Under Zimbabwe’s old Access
to Information and Protection of Private Act foreign journalists
are barred from practising in the country until they have been accredited
by the Media and Information Commission, a practice the state has
used to restrict independent journalistic activity, free expression
and the free flow of information, as guaranteed in the Universal
Declaration of Human Rights. There was no attempt to establish how
recent amendments made to AIPPA before Simpson’s arrival might have
affected the situation. And, rather than view Simpson’s case as
a reflection of Zimbabwe’s repressive media climate – which has
equally given rise to clandestine coverage of the Zimbabwe story
by many other international news organisations – the papers used
the occasion to promote conspiracies about the BBC’s alleged regime
change agenda in Zimbabwe in collaboration with the political opposition.
The Herald
(22/1)
especially took issue with Simpson’s story on the possibility
of a split in ZANU PF led by former Cabinet minister Simba Makoni,
by simplistically querying why BBC carried it as "breaking
news" when it had already been reported by two Zimbabwe
weeklies. There seemed to be no understanding that Simpson was addressing
a world audience. In dismissing the story as false, the article
used Mugabe’s liberation pedigree to defend his government’s rule.
The story also suggested that the BBC had ‘no right’ to report on
the shortages afflicting Zimbabwe because "all newspapers
including The Herald…are covering these daily and weekly".
The Herald (25/1) merely amplified its previous story’s
arguments, presenting the BBC’s newsgathering as intrusive, "shameless"
and "desperate" and meant to create
a crisis that was not there. Evidently, the writer is unaware that
most of his readers live in Zimbabwe and have vivid first-hand experience
of reality.
In between, The
Herald (24/1) again seized on "confessions" by Zimbabwean
journalist Peta Thornycroft, in a series of interviews with SW Radio
Africa last year that she had been negligent in her coverage of
the MDC as proof that the international media had connived with
"certain players" in the country to demonise
the "real Zimbabwean story – the land issue".

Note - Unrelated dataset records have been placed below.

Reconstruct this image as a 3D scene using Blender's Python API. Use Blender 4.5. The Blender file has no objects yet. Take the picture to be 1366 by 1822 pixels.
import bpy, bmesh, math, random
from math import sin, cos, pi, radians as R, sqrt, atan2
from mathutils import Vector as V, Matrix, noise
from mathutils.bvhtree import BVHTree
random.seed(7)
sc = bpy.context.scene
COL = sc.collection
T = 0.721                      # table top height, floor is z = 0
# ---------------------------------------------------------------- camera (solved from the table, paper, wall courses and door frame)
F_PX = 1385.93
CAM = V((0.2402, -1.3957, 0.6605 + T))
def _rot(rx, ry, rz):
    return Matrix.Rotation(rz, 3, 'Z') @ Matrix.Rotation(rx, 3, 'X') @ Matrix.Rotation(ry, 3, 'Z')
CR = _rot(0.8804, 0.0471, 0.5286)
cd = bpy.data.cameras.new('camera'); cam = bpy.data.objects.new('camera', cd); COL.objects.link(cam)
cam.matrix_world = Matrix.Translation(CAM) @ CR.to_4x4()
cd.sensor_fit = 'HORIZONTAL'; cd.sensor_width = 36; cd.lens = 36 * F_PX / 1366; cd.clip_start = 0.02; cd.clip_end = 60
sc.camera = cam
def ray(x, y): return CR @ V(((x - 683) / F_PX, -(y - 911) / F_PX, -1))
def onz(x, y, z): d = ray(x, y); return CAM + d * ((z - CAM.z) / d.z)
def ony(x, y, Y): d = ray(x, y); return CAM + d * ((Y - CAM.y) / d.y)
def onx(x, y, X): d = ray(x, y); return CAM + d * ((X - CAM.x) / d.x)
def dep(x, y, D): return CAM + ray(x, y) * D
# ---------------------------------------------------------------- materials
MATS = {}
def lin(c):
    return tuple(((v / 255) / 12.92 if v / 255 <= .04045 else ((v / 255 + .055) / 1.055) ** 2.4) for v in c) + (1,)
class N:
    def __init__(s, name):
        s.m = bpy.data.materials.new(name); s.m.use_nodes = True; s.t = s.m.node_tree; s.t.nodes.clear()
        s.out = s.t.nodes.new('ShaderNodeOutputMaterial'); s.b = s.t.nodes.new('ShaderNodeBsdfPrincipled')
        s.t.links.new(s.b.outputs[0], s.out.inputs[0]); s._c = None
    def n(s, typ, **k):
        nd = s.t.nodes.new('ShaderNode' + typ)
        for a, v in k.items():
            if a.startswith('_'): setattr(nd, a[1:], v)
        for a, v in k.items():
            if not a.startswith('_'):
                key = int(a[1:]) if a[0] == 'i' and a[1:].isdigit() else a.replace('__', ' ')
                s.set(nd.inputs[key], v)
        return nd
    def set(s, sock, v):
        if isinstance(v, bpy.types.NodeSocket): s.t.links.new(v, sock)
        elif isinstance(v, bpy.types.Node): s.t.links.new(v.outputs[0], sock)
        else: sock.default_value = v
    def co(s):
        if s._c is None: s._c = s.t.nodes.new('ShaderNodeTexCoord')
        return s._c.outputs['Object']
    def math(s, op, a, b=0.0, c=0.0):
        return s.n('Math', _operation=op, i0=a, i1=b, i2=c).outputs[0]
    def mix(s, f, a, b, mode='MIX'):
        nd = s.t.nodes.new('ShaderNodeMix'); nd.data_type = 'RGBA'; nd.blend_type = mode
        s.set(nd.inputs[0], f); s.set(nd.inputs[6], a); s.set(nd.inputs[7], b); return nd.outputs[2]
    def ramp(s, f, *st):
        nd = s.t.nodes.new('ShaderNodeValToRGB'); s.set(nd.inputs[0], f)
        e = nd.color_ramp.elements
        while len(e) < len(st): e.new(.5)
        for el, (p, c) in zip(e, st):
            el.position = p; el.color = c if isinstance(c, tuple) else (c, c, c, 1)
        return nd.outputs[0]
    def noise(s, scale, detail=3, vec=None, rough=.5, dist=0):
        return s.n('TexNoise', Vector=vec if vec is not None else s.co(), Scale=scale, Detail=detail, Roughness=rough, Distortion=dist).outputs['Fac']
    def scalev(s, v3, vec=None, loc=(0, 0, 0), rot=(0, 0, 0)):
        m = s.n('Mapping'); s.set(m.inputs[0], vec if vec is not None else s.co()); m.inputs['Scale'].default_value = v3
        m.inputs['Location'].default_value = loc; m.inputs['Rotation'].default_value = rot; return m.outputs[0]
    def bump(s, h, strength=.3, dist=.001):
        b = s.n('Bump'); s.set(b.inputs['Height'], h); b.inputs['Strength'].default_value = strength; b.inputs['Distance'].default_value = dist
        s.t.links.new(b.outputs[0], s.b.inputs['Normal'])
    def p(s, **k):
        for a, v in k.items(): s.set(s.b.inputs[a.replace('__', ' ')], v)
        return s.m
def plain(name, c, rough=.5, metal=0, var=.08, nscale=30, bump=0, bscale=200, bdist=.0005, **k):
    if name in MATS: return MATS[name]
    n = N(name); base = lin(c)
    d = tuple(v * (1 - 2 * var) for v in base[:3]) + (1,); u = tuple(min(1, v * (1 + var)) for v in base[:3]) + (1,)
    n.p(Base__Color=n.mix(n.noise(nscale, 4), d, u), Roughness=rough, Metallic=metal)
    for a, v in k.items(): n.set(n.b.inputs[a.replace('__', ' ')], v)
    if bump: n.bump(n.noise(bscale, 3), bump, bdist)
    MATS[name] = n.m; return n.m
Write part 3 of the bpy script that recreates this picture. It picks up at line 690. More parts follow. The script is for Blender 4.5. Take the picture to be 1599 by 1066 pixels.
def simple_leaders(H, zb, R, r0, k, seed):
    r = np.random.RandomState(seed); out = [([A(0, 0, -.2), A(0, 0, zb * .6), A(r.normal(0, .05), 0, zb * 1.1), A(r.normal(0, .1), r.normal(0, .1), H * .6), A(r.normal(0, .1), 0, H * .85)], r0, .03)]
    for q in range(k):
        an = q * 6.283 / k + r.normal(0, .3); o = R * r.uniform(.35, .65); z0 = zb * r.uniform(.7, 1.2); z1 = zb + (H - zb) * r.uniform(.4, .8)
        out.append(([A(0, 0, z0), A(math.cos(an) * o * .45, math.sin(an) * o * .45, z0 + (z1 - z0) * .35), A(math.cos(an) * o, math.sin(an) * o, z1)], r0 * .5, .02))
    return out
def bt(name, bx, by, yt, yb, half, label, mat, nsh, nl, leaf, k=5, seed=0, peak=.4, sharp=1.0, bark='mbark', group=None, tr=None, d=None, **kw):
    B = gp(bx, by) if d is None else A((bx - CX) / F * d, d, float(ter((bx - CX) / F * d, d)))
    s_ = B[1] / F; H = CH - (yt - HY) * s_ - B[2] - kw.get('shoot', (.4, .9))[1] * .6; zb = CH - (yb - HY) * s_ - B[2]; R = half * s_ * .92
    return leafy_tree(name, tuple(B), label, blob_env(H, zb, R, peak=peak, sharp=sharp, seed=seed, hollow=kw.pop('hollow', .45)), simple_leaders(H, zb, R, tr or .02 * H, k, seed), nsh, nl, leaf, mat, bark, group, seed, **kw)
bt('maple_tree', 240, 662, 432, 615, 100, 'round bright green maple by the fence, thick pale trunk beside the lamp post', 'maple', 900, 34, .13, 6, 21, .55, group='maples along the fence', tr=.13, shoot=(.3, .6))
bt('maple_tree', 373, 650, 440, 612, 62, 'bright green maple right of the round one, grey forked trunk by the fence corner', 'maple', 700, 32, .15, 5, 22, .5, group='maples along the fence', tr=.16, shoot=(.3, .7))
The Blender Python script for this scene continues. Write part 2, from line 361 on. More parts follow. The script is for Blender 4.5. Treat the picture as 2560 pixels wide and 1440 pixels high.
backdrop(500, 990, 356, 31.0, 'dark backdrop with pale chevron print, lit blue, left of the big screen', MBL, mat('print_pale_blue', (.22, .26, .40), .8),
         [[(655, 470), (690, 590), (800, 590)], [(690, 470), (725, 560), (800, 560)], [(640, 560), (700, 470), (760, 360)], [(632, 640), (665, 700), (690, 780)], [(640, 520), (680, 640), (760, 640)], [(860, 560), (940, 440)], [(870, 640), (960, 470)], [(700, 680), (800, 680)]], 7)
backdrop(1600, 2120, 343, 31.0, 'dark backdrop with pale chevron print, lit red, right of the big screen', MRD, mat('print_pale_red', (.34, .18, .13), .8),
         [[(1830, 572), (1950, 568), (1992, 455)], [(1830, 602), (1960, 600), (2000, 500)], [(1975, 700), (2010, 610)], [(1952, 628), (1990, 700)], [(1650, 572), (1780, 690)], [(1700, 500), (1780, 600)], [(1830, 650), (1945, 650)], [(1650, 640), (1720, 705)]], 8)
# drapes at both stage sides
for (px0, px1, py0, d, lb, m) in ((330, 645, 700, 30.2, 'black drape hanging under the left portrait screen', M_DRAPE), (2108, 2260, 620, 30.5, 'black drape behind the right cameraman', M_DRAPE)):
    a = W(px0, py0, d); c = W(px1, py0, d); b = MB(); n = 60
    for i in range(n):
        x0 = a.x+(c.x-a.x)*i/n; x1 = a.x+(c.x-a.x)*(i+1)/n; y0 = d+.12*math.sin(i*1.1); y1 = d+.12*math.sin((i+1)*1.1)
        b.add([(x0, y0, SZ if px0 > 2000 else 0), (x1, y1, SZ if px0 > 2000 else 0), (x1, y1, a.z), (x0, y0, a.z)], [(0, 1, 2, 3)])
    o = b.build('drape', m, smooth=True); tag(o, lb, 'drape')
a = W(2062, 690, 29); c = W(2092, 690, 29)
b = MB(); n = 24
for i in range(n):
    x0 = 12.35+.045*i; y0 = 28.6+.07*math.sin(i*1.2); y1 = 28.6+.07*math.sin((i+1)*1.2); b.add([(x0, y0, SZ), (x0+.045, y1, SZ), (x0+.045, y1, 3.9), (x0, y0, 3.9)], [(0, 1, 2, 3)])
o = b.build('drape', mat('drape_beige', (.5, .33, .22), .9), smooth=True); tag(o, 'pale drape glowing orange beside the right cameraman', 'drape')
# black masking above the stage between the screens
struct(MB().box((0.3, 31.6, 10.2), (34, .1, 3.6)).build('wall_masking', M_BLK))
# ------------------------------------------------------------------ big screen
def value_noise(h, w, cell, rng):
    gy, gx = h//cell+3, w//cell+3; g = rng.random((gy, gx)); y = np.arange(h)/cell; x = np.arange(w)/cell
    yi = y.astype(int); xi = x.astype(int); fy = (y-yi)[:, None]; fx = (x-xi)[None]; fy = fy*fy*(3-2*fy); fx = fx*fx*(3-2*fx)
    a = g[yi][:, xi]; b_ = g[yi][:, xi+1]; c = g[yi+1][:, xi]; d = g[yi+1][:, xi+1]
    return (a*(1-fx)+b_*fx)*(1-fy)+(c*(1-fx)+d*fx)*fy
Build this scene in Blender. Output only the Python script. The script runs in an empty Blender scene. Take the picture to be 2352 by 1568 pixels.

As in two previous "features" carried in the paper at
the end of last year, her observations were grossly distorted to
support the authorities’ tired refrain.
Thornycroft’s
critical perception of the local private media’s shortcomings in
covering the MDC’s past activities was also distorted so that it
could be used as evidence of these media’s biased coverage, especially
domestic online news agencies domiciled abroad. The Herald’s habit
of publishing articles that twist the facts to suit its own biased
perspectives clearly represents a wilful violation of professional
journalistic practice and destroys its credibility as a newspaper.